Our fifth source--"Humanist teachings which counsel us to heed the guidance of reason and the results of science, and warn us against idolatries of the mind and spirit"--reminds us that we live in age where human knowledge is ever increasing. This source reminds us that science can improve upon our religious knowledge and that it is one of the most important ways we can seek to understand the world. With the humanist movement this source also reminds us that we are to focus our attention upon what happens in this world and let the next, of which we have scant proof, take care of itself.

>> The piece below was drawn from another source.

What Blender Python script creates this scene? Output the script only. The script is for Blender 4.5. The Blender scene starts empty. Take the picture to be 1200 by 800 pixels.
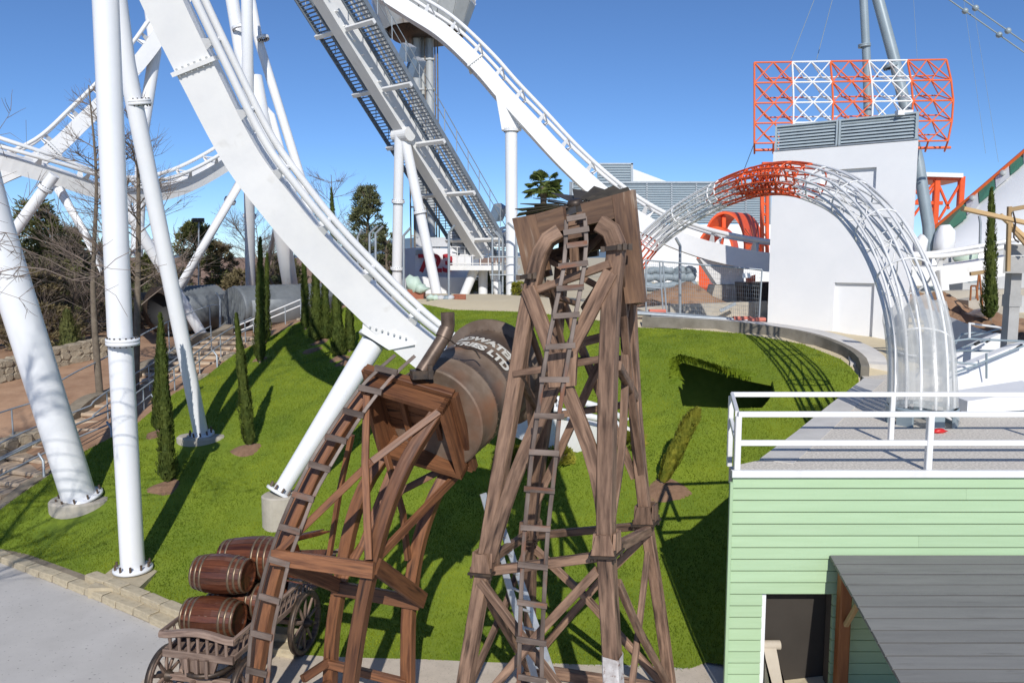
import bpy, bmesh, math, random
import numpy as np
from mathutils import Vector, Matrix, Quaternion
from mathutils.geometry import delaunay_2d_cdt
random.seed(7)
R = math.radians
SC = bpy.context.scene
COL = SC.collection
# ------------------------------------------------------------------ camera, sky, sun
CAM_H = 7.0
PITCH = math.atan(100/930.0)
cam = bpy.data.cameras.new('camera'); cam.sensor_width = 36.0; cam.lens = 930/1200*36.0
cam.clip_start = 0.1; cam.clip_end = 6000
camo = bpy.data.objects.new('camera', cam); COL.objects.link(camo)
camo.location = (0, 0, CAM_H); camo.rotation_euler = (math.pi/2-PITCH, 0, 0)
SC.camera = camo
SUN_AZ, SUN_EL = R(-4), R(34)
world = bpy.data.worlds.new("World"); SC.world = world; world.use_nodes = True
wn = world.node_tree; bg = wn.nodes['Background']
sky = wn.nodes.new('ShaderNodeTexSky'); sky.sky_type = 'NISHITA'; sky.sun_disc = False
sd = Vector((-math.sin(SUN_AZ)*math.cos(SUN_EL), -math.cos(SUN_AZ)*math.cos(SUN_EL), math.sin(SUN_EL)))
sky.sun_elevation = SUN_EL; sky.sun_rotation = math.atan2(sd.x, sd.y)
sky.air_density = 1.0; sky.dust_density = 0.0; sky.ozone_density = 8.0; sky.altitude = 3000
wn.links.new(sky.outputs[0], bg.inputs[0]); bg.inputs[1].default_value = 0.122
sl = bpy.data.lights.new('sun', 'SUN'); sl.energy = 4.2; sl.angle = R(0.5); sl.color = (1, 0.955, 0.89)
slo = bpy.data.objects.new('sun', sl); COL.objects.link(slo); slo.location = (0, -20, 40)
slo.rotation_euler = (-sd).to_track_quat('-Z', 'Y').to_euler()
SC.view_settings.view_transform = 'Standard'; SC.view_settings.look = 'None'
SC.view_settings.exposure = 0.0; SC.view_settings.gamma = 1.0
try:
    SC.view_settings.use_curve_mapping = False
except Exception:
    pass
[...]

Our reason cannot counsel us differently.

Like our fourth source, our sixth source—"Spiritual teachings of earth-centered traditions which celebrate the sacred circle of life and instruct us to live in harmony with the rhythms of nature"—is essentially a expansion on the third source. It serves as a reminder of our connection to the earth and all that surrounds us. Importantly, it also calls us to celebrate the wisdom of the indigenous cultures and religious traditions that still remain in this world. We are all connected to each other through the rich web of life. Few understand this better than those who live close to the land and continue to pay homage to the yearly cycles of planting and harvest. If we pay enough attention to the teachings from such sources me might find ourselves able to avert the looming ecological disasters our world faces.

Taken together our six sources offer us a guide to some of the windows that the light of truth shines through. They remind us of the wisdom of the Hindu verse-- "Truth is one; the wise call it by many names."--and suggest just how limited our ability to understand the universe is. It is impossible that in our brief life-spans we can gain more than cursory knowledge of any of sources, even the first which stems from our own experiences. As the scholar of comparative religions Huston Smith has put it, "To expect our minds to corner the infinite is like asking a dog to understand Einstein's equations with its' nose." No matter how hard we try we will only learn a little on our life's journey.

And this, ultimately, was something else I was reminded of by our friend. At 89 he is still curious, still reading and still trying to understand the world. The knowledge he obtained in his lifetime through all of the sources he examined, all of the windows he looked through, may be extensive, however, it just scratches the surface to what there is. That should be no reason why we each might not be inspired to do likewise and look broadly in our quests for wisdom.

So, in the hopes that we may all continue to seek out many windows in the search for truth, I say Blessed Be and Amen.